:: Records for the task
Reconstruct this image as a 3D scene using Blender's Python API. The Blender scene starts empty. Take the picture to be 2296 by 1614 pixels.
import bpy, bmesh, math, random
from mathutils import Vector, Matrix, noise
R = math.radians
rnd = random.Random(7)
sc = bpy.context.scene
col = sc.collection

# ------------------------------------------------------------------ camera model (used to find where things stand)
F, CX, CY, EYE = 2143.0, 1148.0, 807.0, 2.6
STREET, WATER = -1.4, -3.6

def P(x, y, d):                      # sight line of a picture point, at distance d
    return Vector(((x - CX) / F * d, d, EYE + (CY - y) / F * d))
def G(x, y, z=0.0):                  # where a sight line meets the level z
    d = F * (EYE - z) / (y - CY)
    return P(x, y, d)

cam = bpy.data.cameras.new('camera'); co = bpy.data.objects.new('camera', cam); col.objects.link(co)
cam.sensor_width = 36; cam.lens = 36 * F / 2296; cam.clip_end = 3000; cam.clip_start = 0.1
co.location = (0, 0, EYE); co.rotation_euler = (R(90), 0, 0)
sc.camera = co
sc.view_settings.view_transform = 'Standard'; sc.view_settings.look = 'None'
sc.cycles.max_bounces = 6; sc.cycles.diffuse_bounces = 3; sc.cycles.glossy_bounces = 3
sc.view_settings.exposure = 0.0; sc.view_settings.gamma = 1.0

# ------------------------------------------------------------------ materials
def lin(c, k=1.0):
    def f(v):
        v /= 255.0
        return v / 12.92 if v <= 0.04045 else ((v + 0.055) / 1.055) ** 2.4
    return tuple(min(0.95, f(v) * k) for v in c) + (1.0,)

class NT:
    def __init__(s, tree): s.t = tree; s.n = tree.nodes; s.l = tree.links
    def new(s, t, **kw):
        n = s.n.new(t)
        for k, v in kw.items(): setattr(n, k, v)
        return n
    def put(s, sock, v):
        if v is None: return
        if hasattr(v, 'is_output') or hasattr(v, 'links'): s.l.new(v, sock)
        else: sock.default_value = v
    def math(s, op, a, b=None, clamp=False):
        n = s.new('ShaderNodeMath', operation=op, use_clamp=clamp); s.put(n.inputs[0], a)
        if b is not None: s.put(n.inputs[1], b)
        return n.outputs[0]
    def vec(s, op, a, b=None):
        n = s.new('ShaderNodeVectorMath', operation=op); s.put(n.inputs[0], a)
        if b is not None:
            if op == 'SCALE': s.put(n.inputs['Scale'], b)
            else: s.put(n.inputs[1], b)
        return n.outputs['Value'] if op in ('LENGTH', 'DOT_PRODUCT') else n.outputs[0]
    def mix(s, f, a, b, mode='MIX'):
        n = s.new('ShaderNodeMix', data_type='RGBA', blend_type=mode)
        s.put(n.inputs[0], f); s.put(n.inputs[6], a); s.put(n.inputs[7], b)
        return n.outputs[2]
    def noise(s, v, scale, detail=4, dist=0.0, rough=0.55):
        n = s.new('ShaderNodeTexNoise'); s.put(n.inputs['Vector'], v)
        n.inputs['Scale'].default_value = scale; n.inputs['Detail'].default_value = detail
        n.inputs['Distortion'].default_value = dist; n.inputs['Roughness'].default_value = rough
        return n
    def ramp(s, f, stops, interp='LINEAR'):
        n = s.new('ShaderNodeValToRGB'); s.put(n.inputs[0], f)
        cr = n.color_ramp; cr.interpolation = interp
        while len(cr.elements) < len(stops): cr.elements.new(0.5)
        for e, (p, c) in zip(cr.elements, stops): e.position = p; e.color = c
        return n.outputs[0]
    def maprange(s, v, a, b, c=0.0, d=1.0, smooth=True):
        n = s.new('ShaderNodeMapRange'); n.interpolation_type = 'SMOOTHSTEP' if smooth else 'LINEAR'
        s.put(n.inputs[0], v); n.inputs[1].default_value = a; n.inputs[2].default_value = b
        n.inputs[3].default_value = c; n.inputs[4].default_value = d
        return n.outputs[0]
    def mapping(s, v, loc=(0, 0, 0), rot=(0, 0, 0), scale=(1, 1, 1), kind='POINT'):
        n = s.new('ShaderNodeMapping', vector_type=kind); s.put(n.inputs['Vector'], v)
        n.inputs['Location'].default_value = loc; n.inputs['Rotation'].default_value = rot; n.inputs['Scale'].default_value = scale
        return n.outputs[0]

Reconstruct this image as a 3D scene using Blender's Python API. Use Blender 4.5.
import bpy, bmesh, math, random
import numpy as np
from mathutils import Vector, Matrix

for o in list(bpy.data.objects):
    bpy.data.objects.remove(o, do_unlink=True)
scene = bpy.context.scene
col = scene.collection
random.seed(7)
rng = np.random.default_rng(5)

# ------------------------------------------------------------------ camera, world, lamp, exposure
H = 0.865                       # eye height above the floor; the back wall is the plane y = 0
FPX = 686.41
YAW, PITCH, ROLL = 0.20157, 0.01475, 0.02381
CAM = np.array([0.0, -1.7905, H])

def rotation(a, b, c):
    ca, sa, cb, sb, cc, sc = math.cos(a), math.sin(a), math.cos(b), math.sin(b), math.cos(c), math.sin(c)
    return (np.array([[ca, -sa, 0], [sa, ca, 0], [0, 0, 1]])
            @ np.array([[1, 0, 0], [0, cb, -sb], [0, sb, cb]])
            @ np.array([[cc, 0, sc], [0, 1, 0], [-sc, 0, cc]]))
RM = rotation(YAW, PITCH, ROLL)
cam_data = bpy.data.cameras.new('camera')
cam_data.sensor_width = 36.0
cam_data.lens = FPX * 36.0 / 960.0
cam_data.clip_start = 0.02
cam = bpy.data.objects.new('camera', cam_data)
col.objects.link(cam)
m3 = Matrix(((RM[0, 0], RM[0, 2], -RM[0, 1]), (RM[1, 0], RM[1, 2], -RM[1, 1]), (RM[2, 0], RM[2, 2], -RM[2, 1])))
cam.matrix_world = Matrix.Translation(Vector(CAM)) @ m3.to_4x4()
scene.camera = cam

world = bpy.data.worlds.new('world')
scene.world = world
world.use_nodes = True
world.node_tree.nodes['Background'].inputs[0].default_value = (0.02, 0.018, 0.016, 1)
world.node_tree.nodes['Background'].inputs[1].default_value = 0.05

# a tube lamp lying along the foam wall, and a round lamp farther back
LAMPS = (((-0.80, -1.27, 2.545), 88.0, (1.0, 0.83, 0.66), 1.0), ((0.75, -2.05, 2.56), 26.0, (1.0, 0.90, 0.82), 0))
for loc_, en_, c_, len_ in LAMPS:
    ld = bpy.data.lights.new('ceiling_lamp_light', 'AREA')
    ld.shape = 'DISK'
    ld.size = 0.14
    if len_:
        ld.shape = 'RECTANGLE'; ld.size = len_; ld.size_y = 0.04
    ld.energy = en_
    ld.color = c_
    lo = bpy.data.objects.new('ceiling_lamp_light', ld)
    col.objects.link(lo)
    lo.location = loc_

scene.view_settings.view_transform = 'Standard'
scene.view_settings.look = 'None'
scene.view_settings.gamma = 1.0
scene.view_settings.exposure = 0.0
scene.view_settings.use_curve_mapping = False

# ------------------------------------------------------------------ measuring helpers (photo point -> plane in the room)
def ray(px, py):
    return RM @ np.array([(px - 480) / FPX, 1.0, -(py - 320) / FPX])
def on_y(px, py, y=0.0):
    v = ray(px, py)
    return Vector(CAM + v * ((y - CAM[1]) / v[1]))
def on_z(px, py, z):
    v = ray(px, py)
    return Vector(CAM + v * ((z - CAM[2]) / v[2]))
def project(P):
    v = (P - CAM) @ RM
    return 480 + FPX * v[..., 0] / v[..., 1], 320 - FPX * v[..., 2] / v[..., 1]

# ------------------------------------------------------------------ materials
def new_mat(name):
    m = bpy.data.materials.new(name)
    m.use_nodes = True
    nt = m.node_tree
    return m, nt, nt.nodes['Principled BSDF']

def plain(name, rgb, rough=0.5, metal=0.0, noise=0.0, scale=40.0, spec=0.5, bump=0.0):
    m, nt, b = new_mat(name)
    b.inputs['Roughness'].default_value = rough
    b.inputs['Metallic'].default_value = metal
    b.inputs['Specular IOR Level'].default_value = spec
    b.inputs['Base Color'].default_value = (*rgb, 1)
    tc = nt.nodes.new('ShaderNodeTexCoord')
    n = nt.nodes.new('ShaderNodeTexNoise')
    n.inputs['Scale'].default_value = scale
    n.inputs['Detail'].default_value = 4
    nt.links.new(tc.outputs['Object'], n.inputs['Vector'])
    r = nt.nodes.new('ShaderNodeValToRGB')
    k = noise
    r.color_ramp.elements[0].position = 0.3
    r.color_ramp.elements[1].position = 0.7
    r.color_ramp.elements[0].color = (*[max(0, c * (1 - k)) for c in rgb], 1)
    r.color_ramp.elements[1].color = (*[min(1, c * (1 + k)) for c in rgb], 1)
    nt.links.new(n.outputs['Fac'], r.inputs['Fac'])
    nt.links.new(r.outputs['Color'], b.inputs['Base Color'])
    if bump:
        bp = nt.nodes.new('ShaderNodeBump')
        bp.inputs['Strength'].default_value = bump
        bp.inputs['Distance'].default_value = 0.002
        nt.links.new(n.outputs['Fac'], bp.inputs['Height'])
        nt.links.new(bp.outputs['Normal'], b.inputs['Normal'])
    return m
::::
Exercise instructions: Output only the lines from the top of the entries through the one holding "return tuple(min(0.95, f(v)", copied exactly.

The response:
Reconstruct this image as a 3D scene using Blender's Python API. The Blender scene starts empty. Take the picture to be 2296 by 1614 pixels.
import bpy, bmesh, math, random
from mathutils import Vector, Matrix, noise
R = math.radians
rnd = random.Random(7)
sc = bpy.context.scene
col = sc.collection

# ------------------------------------------------------------------ camera model (used to find where things stand)
F, CX, CY, EYE = 2143.0, 1148.0, 807.0, 2.6
STREET, WATER = -1.4, -3.6

def P(x, y, d):                      # sight line of a picture point, at distance d
    return Vector(((x - CX) / F * d, d, EYE + (CY - y) / F * d))
def G(x, y, z=0.0):                  # where a sight line meets the level z
    d = F * (EYE - z) / (y - CY)
    return P(x, y, d)

cam = bpy.data.cameras.new('camera'); co = bpy.data.objects.new('camera', cam); col.objects.link(co)
cam.sensor_width = 36; cam.lens = 36 * F / 2296; cam.clip_end = 3000; cam.clip_start = 0.1
co.location = (0, 0, EYE); co.rotation_euler = (R(90), 0, 0)
sc.camera = co
sc.view_settings.view_transform = 'Standard'; sc.view_settings.look = 'None'
sc.cycles.max_bounces = 6; sc.cycles.diffuse_bounces = 3; sc.cycles.glossy_bounces = 3
sc.view_settings.exposure = 0.0; sc.view_settings.gamma = 1.0

# ------------------------------------------------------------------ materials
def lin(c, k=1.0):
    def f(v):
        v /= 255.0
        return v / 12.92 if v <= 0.04045 else ((v + 0.055) / 1.055) ** 2.4
    return tuple(min(0.95, f(v) * k) for v in c) + (1.0,)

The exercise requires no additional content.